● **Required work**
Provide an exact transcription of all the records.

● **Provided data**
------------------------------------------------------------

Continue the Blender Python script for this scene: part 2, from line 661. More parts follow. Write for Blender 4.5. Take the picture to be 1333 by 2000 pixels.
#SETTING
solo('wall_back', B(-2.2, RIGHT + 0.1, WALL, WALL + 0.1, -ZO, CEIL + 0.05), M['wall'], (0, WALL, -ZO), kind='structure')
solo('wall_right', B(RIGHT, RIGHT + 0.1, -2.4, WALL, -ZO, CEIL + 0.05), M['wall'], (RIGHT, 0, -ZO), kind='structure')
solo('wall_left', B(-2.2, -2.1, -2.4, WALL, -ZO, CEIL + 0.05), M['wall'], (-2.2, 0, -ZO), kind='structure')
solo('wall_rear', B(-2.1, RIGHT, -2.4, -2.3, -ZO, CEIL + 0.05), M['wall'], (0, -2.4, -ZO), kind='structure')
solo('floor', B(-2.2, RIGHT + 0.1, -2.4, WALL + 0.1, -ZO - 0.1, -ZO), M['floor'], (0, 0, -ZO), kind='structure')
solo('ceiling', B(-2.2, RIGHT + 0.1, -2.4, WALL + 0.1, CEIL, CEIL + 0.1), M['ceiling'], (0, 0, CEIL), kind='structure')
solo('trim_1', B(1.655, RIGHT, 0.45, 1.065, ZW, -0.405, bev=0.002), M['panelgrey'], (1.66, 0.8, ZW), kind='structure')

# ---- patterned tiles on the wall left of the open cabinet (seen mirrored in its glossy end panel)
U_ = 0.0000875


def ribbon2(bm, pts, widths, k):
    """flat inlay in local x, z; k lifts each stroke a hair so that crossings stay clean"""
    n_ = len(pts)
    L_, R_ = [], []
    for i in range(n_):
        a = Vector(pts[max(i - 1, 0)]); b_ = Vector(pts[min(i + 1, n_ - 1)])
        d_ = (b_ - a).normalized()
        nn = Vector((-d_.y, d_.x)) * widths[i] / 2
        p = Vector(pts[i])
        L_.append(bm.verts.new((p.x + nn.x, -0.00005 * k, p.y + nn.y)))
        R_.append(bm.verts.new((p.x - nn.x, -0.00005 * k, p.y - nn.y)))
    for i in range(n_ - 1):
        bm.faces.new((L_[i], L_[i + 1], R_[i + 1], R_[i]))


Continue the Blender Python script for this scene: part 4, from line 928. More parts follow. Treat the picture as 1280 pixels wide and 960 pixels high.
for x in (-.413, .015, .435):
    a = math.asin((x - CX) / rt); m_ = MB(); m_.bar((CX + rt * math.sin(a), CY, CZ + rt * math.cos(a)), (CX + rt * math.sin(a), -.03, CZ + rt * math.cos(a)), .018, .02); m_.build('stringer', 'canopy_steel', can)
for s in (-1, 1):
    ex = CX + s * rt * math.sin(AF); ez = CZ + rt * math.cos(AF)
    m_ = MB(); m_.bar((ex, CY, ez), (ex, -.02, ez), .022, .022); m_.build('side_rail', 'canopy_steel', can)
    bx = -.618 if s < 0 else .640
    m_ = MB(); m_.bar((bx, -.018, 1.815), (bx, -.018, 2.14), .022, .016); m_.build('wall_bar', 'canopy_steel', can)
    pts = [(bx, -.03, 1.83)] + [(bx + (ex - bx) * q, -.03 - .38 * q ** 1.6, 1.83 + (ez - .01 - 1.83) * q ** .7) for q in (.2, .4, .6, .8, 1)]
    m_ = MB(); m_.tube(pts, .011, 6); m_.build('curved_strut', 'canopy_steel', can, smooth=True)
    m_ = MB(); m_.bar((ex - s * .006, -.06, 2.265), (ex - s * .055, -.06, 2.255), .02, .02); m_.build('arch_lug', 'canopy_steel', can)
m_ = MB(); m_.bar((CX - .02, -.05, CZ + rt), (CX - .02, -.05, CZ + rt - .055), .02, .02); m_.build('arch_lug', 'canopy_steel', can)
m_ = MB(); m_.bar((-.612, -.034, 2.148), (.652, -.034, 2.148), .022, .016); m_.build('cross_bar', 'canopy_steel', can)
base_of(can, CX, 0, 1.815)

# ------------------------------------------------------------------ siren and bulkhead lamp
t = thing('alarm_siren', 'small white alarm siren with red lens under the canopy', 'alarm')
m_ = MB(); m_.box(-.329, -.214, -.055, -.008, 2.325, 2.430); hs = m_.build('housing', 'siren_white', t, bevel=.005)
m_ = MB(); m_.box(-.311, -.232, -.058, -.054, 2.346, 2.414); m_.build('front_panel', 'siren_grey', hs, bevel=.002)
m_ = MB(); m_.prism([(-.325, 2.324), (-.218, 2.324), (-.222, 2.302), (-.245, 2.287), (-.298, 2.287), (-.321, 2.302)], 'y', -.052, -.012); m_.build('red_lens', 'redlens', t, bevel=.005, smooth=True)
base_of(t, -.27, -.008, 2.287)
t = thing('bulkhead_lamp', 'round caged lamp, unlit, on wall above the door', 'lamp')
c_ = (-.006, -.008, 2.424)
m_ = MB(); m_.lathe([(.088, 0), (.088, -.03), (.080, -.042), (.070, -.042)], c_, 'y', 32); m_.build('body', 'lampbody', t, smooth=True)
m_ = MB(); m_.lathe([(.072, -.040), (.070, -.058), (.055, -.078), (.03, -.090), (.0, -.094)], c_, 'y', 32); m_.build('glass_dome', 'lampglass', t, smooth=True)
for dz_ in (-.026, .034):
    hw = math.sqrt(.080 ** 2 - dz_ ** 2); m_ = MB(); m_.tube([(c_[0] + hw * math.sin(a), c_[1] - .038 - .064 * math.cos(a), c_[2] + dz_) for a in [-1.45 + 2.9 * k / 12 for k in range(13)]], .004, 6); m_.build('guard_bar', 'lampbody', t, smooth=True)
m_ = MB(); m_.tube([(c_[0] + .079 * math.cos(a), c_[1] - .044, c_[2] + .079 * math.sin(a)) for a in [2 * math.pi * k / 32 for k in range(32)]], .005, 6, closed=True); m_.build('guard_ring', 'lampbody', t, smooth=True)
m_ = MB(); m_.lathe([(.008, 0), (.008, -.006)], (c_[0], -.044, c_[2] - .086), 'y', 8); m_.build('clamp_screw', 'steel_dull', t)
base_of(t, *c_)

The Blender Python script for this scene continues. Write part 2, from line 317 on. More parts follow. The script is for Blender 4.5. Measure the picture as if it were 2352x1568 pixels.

------------------------------------------------------------

● **Exercise response**
Continue the Blender Python script for this scene: part 2, from line 661. More parts follow. Write for Blender 4.5. Take the picture to be 1333 by 2000 pixels.
#SETTING
solo('wall_back', B(-2.2, RIGHT + 0.1, WALL, WALL + 0.1, -ZO, CEIL + 0.05), M['wall'], (0, WALL, -ZO), kind='structure')
solo('wall_right', B(RIGHT, RIGHT + 0.1, -2.4, WALL, -ZO, CEIL + 0.05), M['wall'], (RIGHT, 0, -ZO), kind='structure')
solo('wall_left', B(-2.2, -2.1, -2.4, WALL, -ZO, CEIL + 0.05), M['wall'], (-2.2, 0, -ZO), kind='structure')
solo('wall_rear', B(-2.1, RIGHT, -2.4, -2.3, -ZO, CEIL + 0.05), M['wall'], (0, -2.4, -ZO), kind='structure')
solo('floor', B(-2.2, RIGHT + 0.1, -2.4, WALL + 0.1, -ZO - 0.1, -ZO), M['floor'], (0, 0, -ZO), kind='structure')
solo('ceiling', B(-2.2, RIGHT + 0.1, -2.4, WALL + 0.1, CEIL, CEIL + 0.1), M['ceiling'], (0, 0, CEIL), kind='structure')
solo('trim_1', B(1.655, RIGHT, 0.45, 1.065, ZW, -0.405, bev=0.002), M['panelgrey'], (1.66, 0.8, ZW), kind='structure')

# ---- patterned tiles on the wall left of the open cabinet (seen mirrored in its glossy end panel)
U_ = 0.0000875


def ribbon2(bm, pts, widths, k):
    """flat inlay in local x, z; k lifts each stroke a hair so that crossings stay clean"""
    n_ = len(pts)
    L_, R_ = [], []
    for i in range(n_):
        a = Vector(pts[max(i - 1, 0)]); b_ = Vector(pts[min(i + 1, n_ - 1)])
        d_ = (b_ - a).normalized()
        nn = Vector((-d_.y, d_.x)) * widths[i] / 2
        p = Vector(pts[i])
        L_.append(bm.verts.new((p.x + nn.x, -0.00005 * k, p.y + nn.y)))
        R_.append(bm.verts.new((p.x - nn.x, -0.00005 * k, p.y - nn.y)))
    for i in range(n_ - 1):
        bm.faces.new((L_[i], L_[i + 1], R_[i + 1], R_[i]))


Continue the Blender Python script for this scene: part 4, from line 928. More parts follow. Treat the picture as 1280 pixels wide and 960 pixels high.
for x in (-.413, .015, .435):
    a = math.asin((x - CX) / rt); m_ = MB(); m_.bar((CX + rt * math.sin(a), CY, CZ + rt * math.cos(a)), (CX + rt * math.sin(a), -.03, CZ + rt * math.cos(a)), .018, .02); m_.build('stringer', 'canopy_steel', can)
for s in (-1, 1):
    ex = CX + s * rt * math.sin(AF); ez = CZ + rt * math.cos(AF)
    m_ = MB(); m_.bar((ex, CY, ez), (ex, -.02, ez), .022, .022); m_.build('side_rail', 'canopy_steel', can)
    bx = -.618 if s < 0 else .640
    m_ = MB(); m_.bar((bx, -.018, 1.815), (bx, -.018, 2.14), .022, .016); m_.build('wall_bar', 'canopy_steel', can)
    pts = [(bx, -.03, 1.83)] + [(bx + (ex - bx) * q, -.03 - .38 * q ** 1.6, 1.83 + (ez - .01 - 1.83) * q ** .7) for q in (.2, .4, .6, .8, 1)]
    m_ = MB(); m_.tube(pts, .011, 6); m_.build('curved_strut', 'canopy_steel', can, smooth=True)
    m_ = MB(); m_.bar((ex - s * .006, -.06, 2.265), (ex - s * .055, -.06, 2.255), .02, .02); m_.build('arch_lug', 'canopy_steel', can)
m_ = MB(); m_.bar((CX - .02, -.05, CZ + rt), (CX - .02, -.05, CZ + rt - .055), .02, .02); m_.build('arch_lug', 'canopy_steel', can)
m_ = MB(); m_.bar((-.612, -.034, 2.148), (.652, -.034, 2.148), .022, .016); m_.build('cross_bar', 'canopy_steel', can)
base_of(can, CX, 0, 1.815)

# ------------------------------------------------------------------ siren and bulkhead lamp
t = thing('alarm_siren', 'small white alarm siren with red lens under the canopy', 'alarm')
m_ = MB(); m_.box(-.329, -.214, -.055, -.008, 2.325, 2.430); hs = m_.build('housing', 'siren_white', t, bevel=.005)
m_ = MB(); m_.box(-.311, -.232, -.058, -.054, 2.346, 2.414); m_.build('front_panel', 'siren_grey', hs, bevel=.002)
m_ = MB(); m_.prism([(-.325, 2.324), (-.218, 2.324), (-.222, 2.302), (-.245, 2.287), (-.298, 2.287), (-.321, 2.302)], 'y', -.052, -.012); m_.build('red_lens', 'redlens', t, bevel=.005, smooth=True)
base_of(t, -.27, -.008, 2.287)
t = thing('bulkhead_lamp', 'round caged lamp, unlit, on wall above the door', 'lamp')
c_ = (-.006, -.008, 2.424)
m_ = MB(); m_.lathe([(.088, 0), (.088, -.03), (.080, -.042), (.070, -.042)], c_, 'y', 32); m_.build('body', 'lampbody', t, smooth=True)
m_ = MB(); m_.lathe([(.072, -.040), (.070, -.058), (.055, -.078), (.03, -.090), (.0, -.094)], c_, 'y', 32); m_.build('glass_dome', 'lampglass', t, smooth=True)
for dz_ in (-.026, .034):
    hw = math.sqrt(.080 ** 2 - dz_ ** 2); m_ = MB(); m_.tube([(c_[0] + hw * math.sin(a), c_[1] - .038 - .064 * math.cos(a), c_[2] + dz_) for a in [-1.45 + 2.9 * k / 12 for k in range(13)]], .004, 6); m_.build('guard_bar', 'lampbody', t, smooth=True)
m_ = MB(); m_.tube([(c_[0] + .079 * math.cos(a), c_[1] - .044, c_[2] + .079 * math.sin(a)) for a in [2 * math.pi * k / 32 for k in range(32)]], .005, 6, closed=True); m_.build('guard_ring', 'lampbody', t, smooth=True)
m_ = MB(); m_.lathe([(.008, 0), (.008, -.006)], (c_[0], -.044, c_[2] - .086), 'y', 8); m_.build('clamp_screw', 'steel_dull', t)
base_of(t, *c_)

The Blender Python script for this scene continues. Write part 2, from line 317 on. More parts follow. The script is for Blender 4.5. Measure the picture as if it were 2352x1568 pixels.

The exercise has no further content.